A Kitchen Shines Again Years After a Reno ‘Fail’
Michael and Gretchen Robbins consider themselves lucky. As a management consultant and a health and wellness coach with three kids, they moved into a nearly century-old home that they think provides the best of suburban-meets-city living.
“We can walk to the metro, but we also have a nicely sized yard, a detached garage, and big leafy trees,” Gretchen says. “Having previously lived in the very urban areas of New York City and Tokyo, we didn’t want to lose the ability to walk places, but we wanted a real house.”
Their historic address not only had an ideal location, but it also had an exemplary past: Though the Robbins are the third family to inhabit the four-bedroom structure, it has been well preserved. The Robbins did a renovation to the kitchen in 2012, about a year after they moved in, and hired Fowlkes Studio to overhaul their primary suite in 2017. But it wasn’t until about a decade after the first kitchen redo that Gretchen realized that first go-around had been “a failure.” So she called principal Catherine Fowlkes with the hope that she could fix it.
“We had a tiny kitchen compared to the scale of the house,” Gretchen adds. “We wanted something more functional and beautiful.” Keep scrolling to find out how the four-month project, which wrapped up in November 2021 (minus the refrigerator, which finally arrived last May), came to a close.

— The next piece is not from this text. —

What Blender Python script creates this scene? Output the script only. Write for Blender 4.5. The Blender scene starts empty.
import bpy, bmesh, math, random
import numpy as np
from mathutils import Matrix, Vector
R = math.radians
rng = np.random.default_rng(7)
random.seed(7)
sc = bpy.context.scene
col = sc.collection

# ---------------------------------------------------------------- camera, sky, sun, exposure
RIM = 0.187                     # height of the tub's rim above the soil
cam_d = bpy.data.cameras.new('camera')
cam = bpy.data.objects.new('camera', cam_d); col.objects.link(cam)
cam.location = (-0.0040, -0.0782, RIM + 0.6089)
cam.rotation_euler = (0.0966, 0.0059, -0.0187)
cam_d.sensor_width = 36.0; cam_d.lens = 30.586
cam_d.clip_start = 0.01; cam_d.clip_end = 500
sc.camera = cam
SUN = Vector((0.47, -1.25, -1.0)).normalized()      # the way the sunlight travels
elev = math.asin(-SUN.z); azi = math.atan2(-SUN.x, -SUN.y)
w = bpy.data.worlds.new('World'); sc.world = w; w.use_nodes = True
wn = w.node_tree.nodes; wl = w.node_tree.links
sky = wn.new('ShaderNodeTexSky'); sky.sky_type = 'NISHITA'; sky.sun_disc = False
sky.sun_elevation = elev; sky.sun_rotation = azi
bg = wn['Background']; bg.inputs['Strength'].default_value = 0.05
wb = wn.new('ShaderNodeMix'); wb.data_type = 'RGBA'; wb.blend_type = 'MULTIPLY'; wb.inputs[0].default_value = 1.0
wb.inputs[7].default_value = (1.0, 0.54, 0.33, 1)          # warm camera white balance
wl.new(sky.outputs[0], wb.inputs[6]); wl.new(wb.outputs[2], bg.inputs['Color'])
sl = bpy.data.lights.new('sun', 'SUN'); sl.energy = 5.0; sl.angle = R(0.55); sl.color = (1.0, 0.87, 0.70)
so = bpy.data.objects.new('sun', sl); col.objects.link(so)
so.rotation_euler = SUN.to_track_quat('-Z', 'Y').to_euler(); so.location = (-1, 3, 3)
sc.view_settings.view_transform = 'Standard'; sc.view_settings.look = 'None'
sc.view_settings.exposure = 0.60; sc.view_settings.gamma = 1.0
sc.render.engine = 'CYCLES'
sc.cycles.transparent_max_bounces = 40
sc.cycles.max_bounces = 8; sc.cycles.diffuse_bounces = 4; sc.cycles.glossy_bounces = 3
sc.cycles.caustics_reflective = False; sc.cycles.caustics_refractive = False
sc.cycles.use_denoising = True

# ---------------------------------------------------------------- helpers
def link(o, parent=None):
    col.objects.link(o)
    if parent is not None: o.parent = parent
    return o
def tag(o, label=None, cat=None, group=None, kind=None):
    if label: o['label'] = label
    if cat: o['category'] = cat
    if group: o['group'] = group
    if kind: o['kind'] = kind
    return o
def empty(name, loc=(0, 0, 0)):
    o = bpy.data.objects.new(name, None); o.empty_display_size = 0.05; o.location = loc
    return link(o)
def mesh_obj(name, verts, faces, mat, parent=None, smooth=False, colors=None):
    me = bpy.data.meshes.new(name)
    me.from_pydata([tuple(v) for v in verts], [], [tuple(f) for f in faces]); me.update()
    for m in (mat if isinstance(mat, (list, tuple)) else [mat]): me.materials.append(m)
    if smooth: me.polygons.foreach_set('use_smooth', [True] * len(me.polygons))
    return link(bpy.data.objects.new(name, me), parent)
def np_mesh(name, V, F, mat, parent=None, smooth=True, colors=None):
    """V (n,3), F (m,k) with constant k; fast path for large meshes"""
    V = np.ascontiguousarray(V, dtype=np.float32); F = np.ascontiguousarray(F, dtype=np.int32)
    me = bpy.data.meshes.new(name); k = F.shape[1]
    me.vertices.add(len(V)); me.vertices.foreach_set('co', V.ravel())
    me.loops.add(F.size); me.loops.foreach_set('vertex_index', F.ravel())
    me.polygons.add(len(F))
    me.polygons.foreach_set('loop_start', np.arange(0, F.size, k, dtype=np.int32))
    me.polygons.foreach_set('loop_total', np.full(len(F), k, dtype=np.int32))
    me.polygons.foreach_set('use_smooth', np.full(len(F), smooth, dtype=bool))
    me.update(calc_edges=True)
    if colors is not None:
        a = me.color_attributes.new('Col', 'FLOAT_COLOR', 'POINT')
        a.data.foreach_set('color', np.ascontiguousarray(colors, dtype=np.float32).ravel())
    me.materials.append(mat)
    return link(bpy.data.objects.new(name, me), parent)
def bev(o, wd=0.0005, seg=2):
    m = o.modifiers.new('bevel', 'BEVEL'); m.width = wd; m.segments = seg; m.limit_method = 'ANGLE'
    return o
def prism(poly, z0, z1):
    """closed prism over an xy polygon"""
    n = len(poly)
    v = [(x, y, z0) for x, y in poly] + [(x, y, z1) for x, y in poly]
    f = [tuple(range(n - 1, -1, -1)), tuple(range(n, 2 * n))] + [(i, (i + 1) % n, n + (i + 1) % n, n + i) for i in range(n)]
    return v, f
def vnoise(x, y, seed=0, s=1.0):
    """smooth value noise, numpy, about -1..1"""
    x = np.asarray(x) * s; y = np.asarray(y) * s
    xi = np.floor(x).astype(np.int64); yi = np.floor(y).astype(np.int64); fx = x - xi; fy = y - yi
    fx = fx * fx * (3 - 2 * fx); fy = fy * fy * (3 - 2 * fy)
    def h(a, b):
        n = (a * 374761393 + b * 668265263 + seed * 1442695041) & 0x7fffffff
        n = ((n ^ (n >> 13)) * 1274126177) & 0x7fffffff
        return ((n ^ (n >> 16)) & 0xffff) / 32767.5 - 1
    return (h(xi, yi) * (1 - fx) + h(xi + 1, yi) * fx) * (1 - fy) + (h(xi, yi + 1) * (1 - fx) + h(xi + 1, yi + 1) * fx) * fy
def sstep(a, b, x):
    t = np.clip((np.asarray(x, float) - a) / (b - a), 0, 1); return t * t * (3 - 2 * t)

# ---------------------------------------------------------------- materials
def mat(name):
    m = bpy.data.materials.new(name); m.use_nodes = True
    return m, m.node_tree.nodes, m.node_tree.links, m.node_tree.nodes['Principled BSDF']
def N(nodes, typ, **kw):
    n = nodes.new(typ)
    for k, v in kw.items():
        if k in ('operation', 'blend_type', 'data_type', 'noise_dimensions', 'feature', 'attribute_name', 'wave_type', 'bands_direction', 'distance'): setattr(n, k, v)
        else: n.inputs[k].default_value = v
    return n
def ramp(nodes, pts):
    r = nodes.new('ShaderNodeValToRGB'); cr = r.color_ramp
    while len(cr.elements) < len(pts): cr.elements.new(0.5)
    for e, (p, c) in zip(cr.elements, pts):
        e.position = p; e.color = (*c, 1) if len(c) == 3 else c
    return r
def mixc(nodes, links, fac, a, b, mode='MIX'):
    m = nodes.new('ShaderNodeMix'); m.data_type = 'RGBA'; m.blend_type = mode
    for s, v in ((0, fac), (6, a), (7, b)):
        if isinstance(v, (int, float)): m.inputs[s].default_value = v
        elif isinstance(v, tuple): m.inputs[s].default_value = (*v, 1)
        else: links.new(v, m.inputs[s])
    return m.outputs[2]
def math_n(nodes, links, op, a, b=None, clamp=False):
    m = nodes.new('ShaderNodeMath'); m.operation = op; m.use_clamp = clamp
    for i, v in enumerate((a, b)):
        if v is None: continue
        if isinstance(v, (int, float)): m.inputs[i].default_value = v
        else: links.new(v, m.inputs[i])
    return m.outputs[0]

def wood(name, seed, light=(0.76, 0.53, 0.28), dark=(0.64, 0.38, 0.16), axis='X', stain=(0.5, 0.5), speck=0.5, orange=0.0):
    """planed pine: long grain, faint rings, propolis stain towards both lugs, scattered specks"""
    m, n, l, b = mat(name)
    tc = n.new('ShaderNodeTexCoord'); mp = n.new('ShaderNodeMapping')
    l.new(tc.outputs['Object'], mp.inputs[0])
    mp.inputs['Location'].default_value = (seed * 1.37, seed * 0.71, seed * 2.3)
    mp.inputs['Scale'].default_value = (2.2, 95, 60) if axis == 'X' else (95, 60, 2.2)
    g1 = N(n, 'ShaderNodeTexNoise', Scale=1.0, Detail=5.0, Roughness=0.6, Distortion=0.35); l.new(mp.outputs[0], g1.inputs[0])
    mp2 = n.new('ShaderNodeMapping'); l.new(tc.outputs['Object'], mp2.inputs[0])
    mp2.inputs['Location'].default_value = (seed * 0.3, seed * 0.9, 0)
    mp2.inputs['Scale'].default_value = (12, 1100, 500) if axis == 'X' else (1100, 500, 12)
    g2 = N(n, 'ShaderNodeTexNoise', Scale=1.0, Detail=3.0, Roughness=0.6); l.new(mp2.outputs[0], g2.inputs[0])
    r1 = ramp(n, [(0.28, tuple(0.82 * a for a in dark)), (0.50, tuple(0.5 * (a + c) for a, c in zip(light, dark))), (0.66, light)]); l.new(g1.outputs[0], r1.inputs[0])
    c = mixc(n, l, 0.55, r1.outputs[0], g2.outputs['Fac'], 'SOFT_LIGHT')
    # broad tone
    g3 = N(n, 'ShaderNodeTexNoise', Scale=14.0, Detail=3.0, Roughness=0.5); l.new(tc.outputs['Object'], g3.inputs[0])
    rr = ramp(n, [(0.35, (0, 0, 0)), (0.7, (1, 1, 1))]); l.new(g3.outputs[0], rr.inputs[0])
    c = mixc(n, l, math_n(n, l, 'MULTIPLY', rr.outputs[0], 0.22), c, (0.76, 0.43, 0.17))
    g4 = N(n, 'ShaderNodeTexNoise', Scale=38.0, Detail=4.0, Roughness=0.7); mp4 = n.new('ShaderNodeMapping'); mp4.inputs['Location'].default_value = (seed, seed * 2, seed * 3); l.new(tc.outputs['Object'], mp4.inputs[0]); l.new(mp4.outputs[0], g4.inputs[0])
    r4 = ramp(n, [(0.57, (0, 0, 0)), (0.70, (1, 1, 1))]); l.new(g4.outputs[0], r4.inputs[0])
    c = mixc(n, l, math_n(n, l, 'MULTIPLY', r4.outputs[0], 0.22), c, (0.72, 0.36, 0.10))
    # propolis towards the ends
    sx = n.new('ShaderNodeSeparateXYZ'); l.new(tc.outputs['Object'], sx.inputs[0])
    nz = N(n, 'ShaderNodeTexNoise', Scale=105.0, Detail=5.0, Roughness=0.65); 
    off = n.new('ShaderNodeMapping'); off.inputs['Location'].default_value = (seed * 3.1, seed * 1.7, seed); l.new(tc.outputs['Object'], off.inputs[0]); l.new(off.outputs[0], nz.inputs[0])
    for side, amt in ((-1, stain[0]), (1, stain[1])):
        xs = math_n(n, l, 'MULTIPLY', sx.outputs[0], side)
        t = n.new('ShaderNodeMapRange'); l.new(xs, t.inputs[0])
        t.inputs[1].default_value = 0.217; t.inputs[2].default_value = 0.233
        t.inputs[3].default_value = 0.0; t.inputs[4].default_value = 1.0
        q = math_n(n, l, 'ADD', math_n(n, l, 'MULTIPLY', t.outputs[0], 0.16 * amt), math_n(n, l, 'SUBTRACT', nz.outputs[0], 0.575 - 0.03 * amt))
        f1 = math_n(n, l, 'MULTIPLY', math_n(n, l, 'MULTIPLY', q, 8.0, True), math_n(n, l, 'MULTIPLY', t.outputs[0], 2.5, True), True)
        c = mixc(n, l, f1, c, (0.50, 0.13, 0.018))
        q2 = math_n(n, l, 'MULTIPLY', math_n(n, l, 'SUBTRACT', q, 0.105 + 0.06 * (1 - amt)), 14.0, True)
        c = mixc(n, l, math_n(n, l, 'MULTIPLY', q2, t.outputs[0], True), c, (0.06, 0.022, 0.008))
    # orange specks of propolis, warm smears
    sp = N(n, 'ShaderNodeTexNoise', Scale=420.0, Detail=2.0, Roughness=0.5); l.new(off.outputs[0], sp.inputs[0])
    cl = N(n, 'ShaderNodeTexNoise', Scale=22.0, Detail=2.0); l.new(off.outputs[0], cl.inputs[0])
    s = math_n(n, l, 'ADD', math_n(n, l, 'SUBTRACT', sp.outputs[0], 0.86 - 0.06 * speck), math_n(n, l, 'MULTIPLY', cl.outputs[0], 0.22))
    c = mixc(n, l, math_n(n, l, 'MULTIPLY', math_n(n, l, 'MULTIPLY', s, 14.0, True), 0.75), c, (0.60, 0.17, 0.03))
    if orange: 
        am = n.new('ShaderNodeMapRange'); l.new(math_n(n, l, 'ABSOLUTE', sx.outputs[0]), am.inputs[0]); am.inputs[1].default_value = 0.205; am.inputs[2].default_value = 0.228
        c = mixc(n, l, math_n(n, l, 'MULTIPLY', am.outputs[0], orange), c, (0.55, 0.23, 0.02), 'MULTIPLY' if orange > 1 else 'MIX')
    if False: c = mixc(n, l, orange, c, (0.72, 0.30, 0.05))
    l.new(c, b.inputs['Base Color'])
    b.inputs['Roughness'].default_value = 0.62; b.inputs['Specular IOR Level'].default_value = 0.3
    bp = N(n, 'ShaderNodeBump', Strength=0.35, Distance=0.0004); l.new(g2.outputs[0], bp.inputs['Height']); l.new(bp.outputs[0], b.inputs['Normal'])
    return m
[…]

Location: Chevy Chase, Maryland
The before: “Knowing that the kitchen is the center of the house, we knew we wanted to renovate very soon after we moved in, and we did so in 2012,” Gretchen explains. “Although the finishes we chose were beautiful, the layout of the kitchen just never met our needs. It was the darkest, smallest room on the first floor, and it provided no barrier between cook and guests when entertaining. When my in-laws would come for dinner, for example, they were always standing right in the middle of the kitchen while I was trying to finish preparing the family meal. I love them, but I had to be like, ‘Get out!’ Also, with a large family, we just didn’t have enough storage space for food, my hundreds of cookbooks, and the plethora of cooking tools I collect.”